Old Town Hot Springs Board of Directors: Support SSHRA

Support SSHRA

We believe the majority of the Steamboat Springs Health and Recreation Association’s members and the majority of community residents wholeheartedly endorse the Steamboat Springs City Council’s support for the Old Town Hot Springs. This facility has been the community’s primary recreation and relaxation spot since Native Americans discovered what is now known as the Heart Spring. The Old Town Hot Springs are as much a part of Steamboat tradition as Howelsen Hill. Old Town Hot Springs is a historical landmark in this community. Do we really want to endanger its existence and the community’s substantial investment in this facility?

Even if you are not a traditionalist, there are practical reasons for supporting fitness and water recreation at the Old Town Hot Springs. The downtown location is central to business and community life, particularly if the current post office property is added to the site. It is walking distance from the schools and a prime attraction for the current downtown redevelopment.

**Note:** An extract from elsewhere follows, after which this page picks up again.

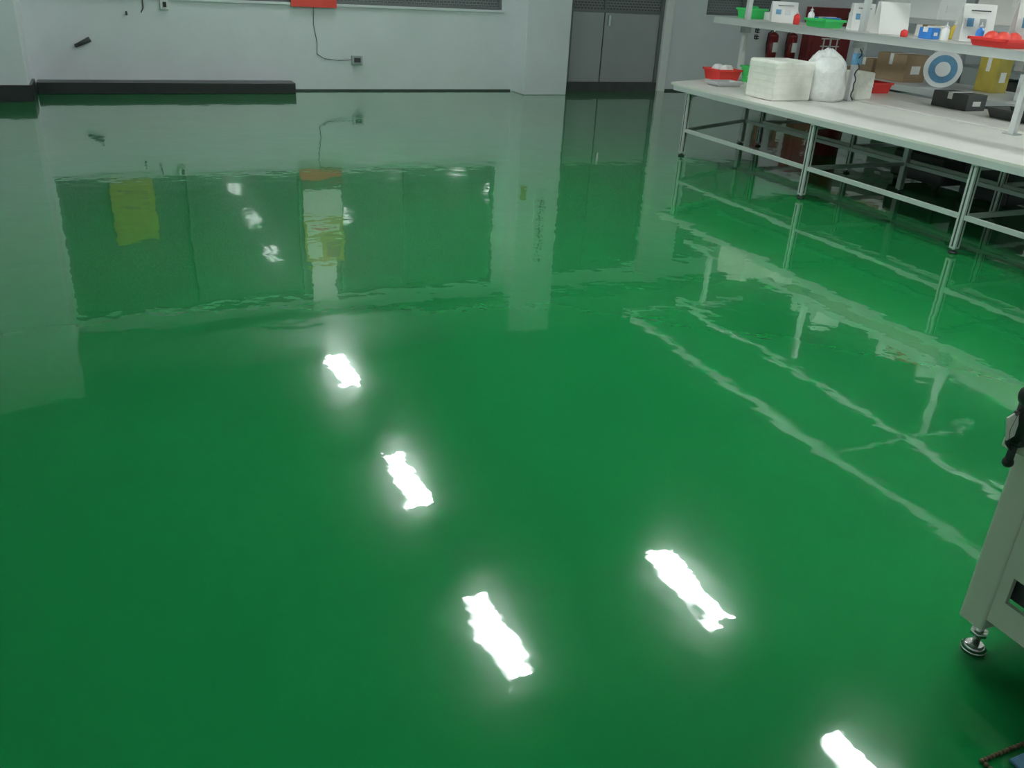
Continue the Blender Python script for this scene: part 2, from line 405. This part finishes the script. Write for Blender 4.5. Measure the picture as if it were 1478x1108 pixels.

Any new big box recreation center is not likely to be nearly as convenient or as efficiently located for public transportation, bicycle and pedestrian access, or for access to local businesses and restaurants.

Also, the cost of expanding the Old Town Hot Springs facilities is millions of dollars less than that of the big box because many of the core amenities – lockers, parking, significant exercise rooms and fitness equipment – are already in place. In time – 20 years or more – new recreation will be needed, assuming Steamboat continues to grow, for residents and visitors. But for the near term, the duplication of facilities seems an unnecessary cost.

Furthermore, the annual subsidy for recreation centers in Colorado is staggering – nearly $1 million a year in some cases. SSHRA is a volunteer, nonprofit corporation that is self-supported through membership fees and tourist revenues and receives no public subsidy and no public funding. Although some support would be necessary if an indoor pool is included in recreational improvements on the site, this subsidy is estimated to be less than half of that anticipated for the a new recreation center. If tourist support builds for the planned recreational and water amenities, this subsidy will be even less. We are ready to establish a public-private partnership with the city to help supply the recreation needs of the community at a fraction of the cost of the big box concept.

Tradition, location and economics: City Council and the community are wise to think outside the big box and look to expanding the recreational resources we already have.